As long as no changes apply to a database entry, the database entry version number remains unchanged, i.e. a database entry version interval starts with the previous version number and ends with the current scope version number when creating the next version. This is not necessarily identical with the real time of change and it may also happen, that several changes ofdatabase entries are made within the same version interval, which are not recorded as new versions. Thus, the granularity for versioning is determined by the application and depends on practical requirements. A database may contain only one version interval (all time points) but also create new versions for each update on any database entry.

Supporting versions for a database is mainly a consistency problem. In order to keep older versions consistent, the way used in ODABA is creating a new version for a database entry always, when is is going to be updated and the current database version number is higher than the database entry's version number. This guarantees consistency at least, when the versioning scope is the database. But often this is not, what users want.

In order to make versioning as simple as possible and for achieving a well defined level of consistency, ODABA supports databases and owner scopes as versioning scopes. Thus, the smallest unit which may create versions in ODABA is an owner scope.

Database entries within a versioning scope are referring to the same version number, i.e. versions are created for a versioning scope rather than for object instances or collections. Creating a new version for a versioning scope increases the version number for the versioning scope, only. Versioning itself is based on creating "copies on write", i.e. database entries within a versioning scope are copied, when update is requested for database entries where the version number of the database entry is less than the current version number of the versioning scope.

Hence, version numbers for database entries may have gaps (when not being updated within one or more versions). When requesting the database entry state for a version number which has not been explicitly created for a database entry, the database entry version with the next lower version number is used instead. This technology not only saves a lot of space, but also improves performance when accessing older states of a database entry.

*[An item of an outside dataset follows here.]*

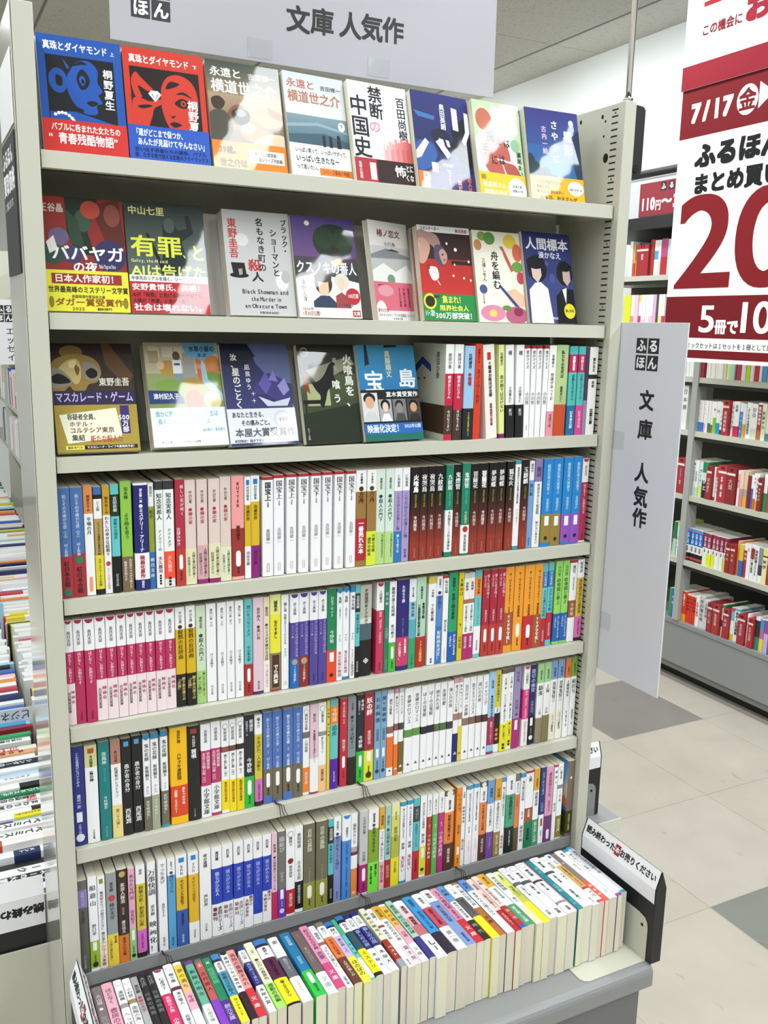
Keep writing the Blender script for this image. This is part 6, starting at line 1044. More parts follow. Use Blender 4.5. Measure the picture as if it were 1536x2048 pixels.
# ---------------------------------------------------------------- the paperback display bookcase
bc = empty('bookcase', (W/2, .08, 0))
tag(bc, 'tall cream steel bookcase packed with paperbacks under the white sign', 'bookcase')
def part(mb, name, mat, parent=bc):
    o = mb.build(name, mat); o.parent = parent; o.matrix_parent_inverse = Matrix.Translation(-Vector(parent.location)); return o
YF = -.0105; YB = .165; TOP = 1.861
def upright(xin, xout, inner):
    m = MB(); x0, x1 = min(xin, xout), max(xin, xout)
    if inner > 0:   # right side: face at x0 looks into the case
        xs = x0+.003
        m.box(x0, YF, 0, x1, YF+.016, TOP, mat=None, bev=.0016)
        m.box(xs, YF+.012, 0, x1-.0006, YB, TOP-.0005)
        f = lambda y0, z0, y1, z1: m.box(xs-.0004, y0, z0, xs+.001, y1, z1, '0c0c0a', M_SHADOWGAP)
        z = 1.853
        n = 0
        while z > .5:
            f(.0095, z-.0022, .0245, z)
            if n % 10 == 0: m.prism([(.0165+.0014*math.cos(a), z-.0062+.0016*math.sin(a)) for a in [k*math.pi/4 for k in range(8)]], xs-.0004, xs+.001, 'x', '0c0c0a', M_SHADOWGAP)
            z -= .0102; n += 1
        for y, z, r in ((.048, 1.846, .0034), (.104, 1.847, .0034), (.04, 1.838, .0022), (.042, 1.815, .0022), (.034, 1.78, .0075), (.115, 1.837, .0022), (.118, 1.815, .0022)):
            m.prism([(y+r*.8*math.cos(a), z+r*math.sin(a)) for a in [k*math.pi/8 for k in range(16)]], xs-.0004, xs+.001, 'x', '0c0c0a', M_SHADOWGAP)
    else:
        m.box(x0, YF, 0, x1, YF+.016, TOP, bev=.0016)
        m.box(x0+.0006, YF+.012, 0, x1-.003, YB, TOP-.0005)
    return m
part(upright(-.0026, -.0268, -1), 'upright', M_CREAM)
part(upright(.8828, .9055, 1), 'upright', M_CREAM)
m = MB(); m.box(-.002, .15, .3, .882, .156, 1.866); m.box(-.002, .148, 1.861, .882, .158, 1.866)
part(m, 'back_panel', M_CREAM)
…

Instead of continuous versioning, ODABA supports version intervals. Within a version interval, instance states may change without creating new versions. A version interval will be terminated by creating a new version for a version scope.

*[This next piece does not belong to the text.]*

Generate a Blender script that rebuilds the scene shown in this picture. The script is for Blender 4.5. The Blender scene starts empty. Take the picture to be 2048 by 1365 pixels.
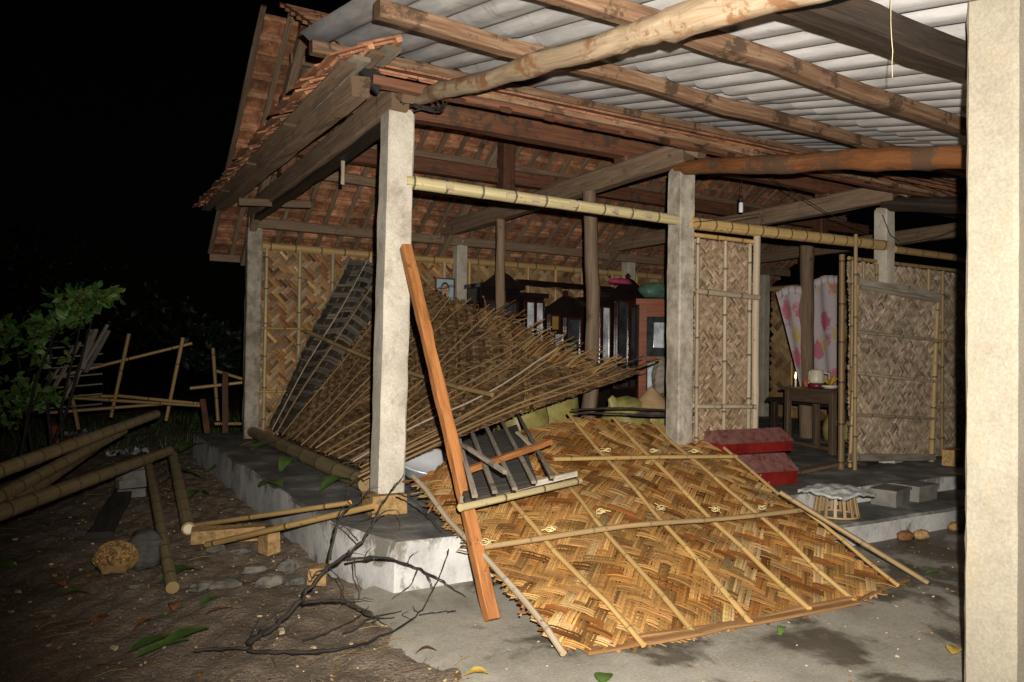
import bpy, math, random
import numpy as np
from mathutils import Vector, Matrix
random.seed(7); RNG = np.random.default_rng(7)
R_ = math.radians
SC = bpy.context.scene
COL = SC.collection

# ------------------------------------------------------------------ camera, night sky, flash
FPX, YAW, PITCH, ROLL, EYE = 1520.0, R_(30), R_(0.9), R_(0.8), 1.4
FW = np.array([math.sin(YAW)*math.cos(PITCH), math.cos(YAW)*math.cos(PITCH), math.sin(PITCH)])
_R0 = np.array([math.cos(YAW), -math.sin(YAW), 0.0]); _U0 = np.cross(_R0, FW)
RT = _R0*math.cos(ROLL)+_U0*math.sin(ROLL); UP = _U0*math.cos(ROLL)-_R0*math.sin(ROLL)
O = np.array([0, 0, EYE])
cd = bpy.data.cameras.new('camera'); cam = bpy.data.objects.new('camera', cd); COL.objects.link(cam)
cd.sensor_width = 36; cd.lens = 36*FPX/2048; cd.clip_start = 0.05; cd.clip_end = 500
cam.matrix_world = Matrix(((RT[0], UP[0], -FW[0], 0), (RT[1], UP[1], -FW[1], 0), (RT[2], UP[2], -FW[2], EYE), (0, 0, 0, 1)))
SC.camera = cam
SC.render.resolution_x, SC.render.resolution_y = 1024, 682
w = bpy.data.worlds.new('World'); SC.world = w; w.use_nodes = True
wn = w.node_tree.nodes; wl = w.node_tree.links
sky = wn.new('ShaderNodeTexSky'); sky.sky_type = 'NISHITA'; sky.sun_disc = False
sky.sun_elevation = R_(4); sky.sun_rotation = R_(200)
wl.new(sky.outputs[0], wn['Background'].inputs[0]); wn['Background'].inputs[1].default_value = 0.0002
sd = bpy.data.lights.new('moon', 'SUN'); sd.energy = 0.0015; sd.angle = R_(0.5); sd.color = (0.8, 0.88, 1)
so = bpy.data.objects.new('moon', sd); COL.objects.link(so); so.rotation_euler = (R_(50), 0, R_(200))
# the camera's own flash gun, on the hot shoe above the lens: the only strong light of this night picture
fl = bpy.data.lights.new('camera_flash', 'SPOT'); fl.energy = 2100; fl.color = (1.0, 0.95, 0.87)
fl.spot_size = R_(100); fl.spot_blend = 1.0; fl.shadow_soft_size = 0.012
fo = bpy.data.objects.new('camera_flash', fl); COL.objects.link(fo)
FL = O+UP*0.12+RT*0.066
_aim = FW+RT*(1280-1024)/FPX+UP*(682-640)/FPX
fo.location = FL; fo.rotation_euler = Vector(_aim).to_track_quat('-Z', 'Y').to_euler()
vs = SC.view_settings; vs.view_transform = 'Standard'; vs.look = 'None'; vs.exposure = 0; vs.gamma = 1
SC.cycles.max_bounces = 4; SC.cycles.diffuse_bounces = 2; SC.cycles.glossy_bounces = 3

# surveying helpers: where the line of sight through a photo point meets a plane of the place
def ray(x, y): return FW+RT*(x-1024)/FPX+UP*(682.5-y)/FPX
def atZ(x, y, z): d = ray(x, y); return O+d*(z-EYE)/d[2]
def atY(x, y, v): d = ray(x, y); return O+d*v/d[1]
def atX(x, y, v): d = ray(x, y); return O+d*v/d[0]
def atD(x, y, v): return O+ray(x, y)*v

# ------------------------------------------------------------------ scene-graph helpers
WORLDLOC = {}
def tag(o, label, cat=None, group=None):
    o['label'] = label
    if cat: o['category'] = cat
    if group: o['group'] = group
    return o
def attach(o, parent):
    if parent is not None:
        o.parent = parent
        o.matrix_parent_inverse = Matrix.Translation(-Vector(WORLDLOC[parent.name]))
def thing(name, label, cat, loc, group=None):
    o = bpy.data.objects.new(name, None); COL.objects.link(o); o.location = loc
    o.empty_display_size = 0.1; WORLDLOC[o.name] = tuple(loc)
    return tag(o, label, cat, group)
def fastmesh(name, v, f, col=None, uv=None, smooth=True):
    """v Nx3; f: array Mx4, or list of polygons; uv: per loop; col: per vertex rgb"""
    me = bpy.data.meshes.new(name)
    if isinstance(f, np.ndarray):
        n = len(f); me.vertices.add(len(v)); me.vertices.foreach_set('co', np.asarray(v, np.float32).ravel())
        me.loops.add(n*4); me.loops.foreach_set('vertex_index', f.astype(np.int32).ravel())
        me.polygons.add(n); me.polygons.foreach_set('loop_start', np.arange(0, n*4, 4, dtype=np.int32))
        me.update(calc_edges=True)
    else:
        me.from_pydata([tuple(p) for p in v], [], f)
    if uv is not None:
        l = me.uv_layers.new(name='UVMap'); l.data.foreach_set('uv', np.asarray(uv, np.float32).ravel())
    if col is None: col = (1.0, 1.0, 1.0)
    if True:
        a = me.color_attributes.new('Col', 'FLOAT_COLOR', 'POINT')
        c = np.ones((len(v), 4), np.float32); c[:, :3] = col; a.data.foreach_set('color', c.ravel())
    if smooth: me.polygons.foreach_set('use_smooth', np.ones(len(me.polygons), bool))
    return me
def link(name, me, mat, parent=None, kind=None, loc=None):
    o = bpy.data.objects.new(name, me); COL.objects.link(o)
    if mat is not None and not me.materials: me.materials.append(mat)
    attach(o, parent)
    if loc is not None: o.location = loc
    WORLDLOC[o.name] = (0, 0, 0) if loc is None else tuple(loc)
    if kind: o['kind'] = kind
    return o

class MB:
    """collects shapes into one mesh"""
    def __init__(s): s.v = []; s.f = []; s.uv = []; s.c = []; s.n = 0
    def add(s, v, faces, uvs=None, col=(1, 1, 1)):
        v = np.asarray(v, float); s.v.append(v)
        c = np.asarray(col, float); s.c.append(np.broadcast_to(c, (len(v), 3)))
        for i, f in enumerate(faces):
            s.f.append([int(k)+s.n for k in f])
            if uvs is not None: s.uv.extend(uvs[i])
            else: s.uv.extend([(v[k][0]+v[k][1]*.37, v[k][2]+v[k][1]*.61) for k in f])
        s.n += len(v); return s
    def box(s, c, size, rot=None, jit=0.0, col=(1, 1, 1)):
        a = np.array([[x, y, z] for z in (-.5, .5) for y in (-.5, .5) for x in (-.5, .5)])*np.array(size, float)
        if jit: a += (RNG.random(a.shape)-.5)*jit
        if rot is not None: a = a@np.array(rot).T
        a = a+np.array(c, float)
        return s.add(a, [(0, 2, 3, 1), (4, 5, 7, 6), (0, 1, 5, 4), (2, 6, 7, 3), (0, 4, 6, 2), (1, 3, 7, 5)], None, col)
    def sweep(s, path, rad, seg=8, section=None, up=None, cap=True, col=None, capcol=None, twist=0.0):
        """section: array Mx2 unit shape (times rad) or None for a circle; rad: scalar / N / Nx2"""
        path = np.asarray(path, float); n = len(path)
        rad = np.asarray(rad, float)
        if rad.ndim == 0: rad = np.full(n, float(rad))
        if rad.ndim == 1: rad = np.stack([rad, rad], 1)
        if section is None:
            t = np.linspace(0, 2*math.pi, seg, endpoint=False); section = np.stack([np.cos(t), np.sin(t)], 1)
        section = np.asarray(section, float)
        if section.ndim == 2: section = np.broadcast_to(section, (n,)+section.shape)
        m = section.shape[1]
        tan = np.gradient(path, axis=0); tan /= np.linalg.norm(tan, axis=1)[:, None]+1e-9
        u0 = np.array(up, float) if up is not None else (np.array([0, 0, 1.]) if abs(tan[0][2]) < .9 else np.array([0, 1., 0]))
        vs_ = np.zeros((n, m, 3))
        for i in range(n):
            t = tan[i]; b = np.cross(u0, t); b /= np.linalg.norm(b)+1e-9; nn = np.cross(t, b)
            u0 = nn if up is None else u0
            vs_[i] = path[i]+b*section[i][:, :1]*rad[i, 0]+nn*section[i][:, 1:]*rad[i, 1]
        L = np.concatenate([[0], np.cumsum(np.linalg.norm(np.diff(path, axis=0), axis=1))])
        per = np.linalg.norm(np.roll(section[0], -1, 0)-section[0], axis=1)*rad[0].mean(); C = np.concatenate([[0], np.cumsum(per)])
        F = []; U = []
        for i in range(n-1):
            for j in range(m):
                k = (j+1) % m
                F.append((i*m+j, i*m+k, (i+1)*m+k, (i+1)*m+j)); U.append([(L[i], C[j]), (L[i], C[j+1]), (L[i+1], C[j+1]), (L[i+1], C[j])])
        v = vs_.reshape(-1, 3)
        cc = np.ones((n*m, 3)) if col is None else np.repeat(np.broadcast_to(np.asarray(col, float), (n, 3)), m, 0)
        if cap:
            c2 = np.ones((2*m, 3))*(np.array(capcol) if capcol is not None else cc[0])
            v = np.concatenate([v, vs_[0], vs_[-1]]); cc = np.concatenate([cc, c2])
            F.append(tuple(range(n*m+m-1, n*m-1, -1))); U.append([(0.01*q, 0.3) for q in range(m)])
            F.append(tuple(range(n*m+m, n*m+2*m))); U.append([(0.01*q, 0.5) for q in range(m)])
        return s.add(v, F, U, cc)
    def build(s, name, mat, parent=None, smooth=False, kind=None, angle=None):
        me = fastmesh(name, np.concatenate(s.v), s.f, np.concatenate(s.c), s.uv, smooth)
        if angle:
            me.set_sharp_from_angle(angle=R_(angle))
        return link(name, me, mat, parent, kind)

RRECT = np.array([(-1, -.8), (-.8, -1), (.8, -1), (1, -.8), (1, .8), (.8, 1), (-.8, 1), (-1, .8)])
def lerp_path(p0, p1, n, sag=0.0, wob=0.0):
    p0, p1 = np.array(p0, float), np.array(p1, float); t = np.linspace(0, 1, n)[:, None]
    p = p0*(1-t)+p1*t; p[:, 2] -= sag*np.sin(np.pi*t[:, 0])
    if wob: 
        q = np.cumsum(RNG.normal(0, wob, (n, 3)), 0); q -= np.linspace(0, 1, n)[:, None]*q[-1]; p += q
    return p
def timber(mb, p0, p1, w_, h_, n=10, jit=.05, wob=0.0, up=(0, 0, 1), sag=0.0, taper=1.0):
    path = lerp_path(p0, p1, n, sag, wob)
    sec = np.repeat(RRECT[None], n, 0)*(1+RNG.normal(0, jit, (n, 8, 1)))
    r = np.linspace(1, taper, n)
    return mb.sweep(path, np.stack([r*w_/2, r*h_/2], 1), section=sec, up=up, capcol=(.5, .45, .4))
def logmb(mb, pts, r0, r1, n=26, seg=14, rough=.06, knots=5):
    pts = np.array(pts, float); t = np.linspace(0, len(pts)-1, n)
    path = np.stack([np.interp(t, range(len(pts)), pts[:, k]) for k in range(3)], 1)
    path += np.stack([np.convolve(RNG.normal(0, r0*.25, n+4), np.ones(5)/5, 'valid') for _ in range(3)], 1)
    r = np.linspace(r0, r1, n)*(1+np.convolve(RNG.normal(0, rough*1.4, n+2), np.ones(3)/3, 'valid'))
    tt = np.linspace(0, 2*math.pi, seg, endpoint=False); base = np.stack([np.cos(tt), np.sin(tt)], 1)
    sec = np.repeat(base[None], n, 0)*(1+RNG.normal(0, rough*.5, (n, seg, 1)))
    for _ in range(knots):
        i, j = RNG.integers(2, n-2), RNG.integers(0, seg); sec[i, j] *= 1.22; sec[i, (j+1) % seg] *= 1.1; sec[i-1, j] *= 1.08
    return mb.sweep(path, r, section=sec)
def culm(mb, p0, p1, r, d=.3, seg=12, bend=None, taper=.92, tint=(1, 1, 1), phase=None, sag=0.0, hollow=True):
    """a bamboo culm with swollen joints"""
    p0, p1 = np.array(p0, float), np.array(p1, float); L = np.linalg.norm(p1-p0)
    ts = [0.0]; c = []; rr = [1.0]; cc = [1.0]
    x = (phase if phase is not None else random.uniform(.1, 1)*d)
    while x < L-.03:
        for dx, q, k in ((-.03, 1.0, 1.0), (-.011, 1.025, .85), (-.008, 1.03, .28), (.006, 1.03, .25), (.009, 1.03, 1.12), (.035, 1.0, 1.06)):
            ts.append((x+dx)/L); rr.append(q); cc.append(k)
        ts.append(min((x+d*.5)/L, .999)); rr.append(.985); cc.append(1.0)
        x += d*random.uniform(.93, 1.07)
    ts.append(1.0); rr.append(1.0); cc.append(1.0)
    o = np.argsort(ts); ts = np.array(ts)[o]; rr = np.array(rr)[o]; cc = np.array(cc)[o]
    keep = np.concatenate([[True], np.diff(ts) > 1e-5]); ts, rr, cc = ts[keep], rr[keep], cc[keep]
    path = p0*(1-ts[:, None])+p1*ts[:, None]
    if bend is not None: path = path+np.array(bend)*np.sin(np.pi*ts)[:, None]
    path[:, 2] -= sag*np.sin(np.pi*ts)
    rad = r*rr*(1-(1-taper)*ts)
    return mb.sweep(path, rad, seg=seg, col=cc[:, None]*np.array(tint), capcol=(1.25, 1.15, 1.0))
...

When creating versions for database entries, those are stored as linked list with the most up-to-date version on top. Before reading an older version (e.g. version n) of a database entry, x <= n-1 database entry versions have to be read before (x is not the version number, but the number of versions that had been stored for the database entry, which is usually smaller). Since the last version of a database entry is always read as first entry, versioning does no affect database performance much, as long as processing "current" database entries. Accessing "very old" versions may, however, take some time, depending on the number of database entry versions created for a database entry.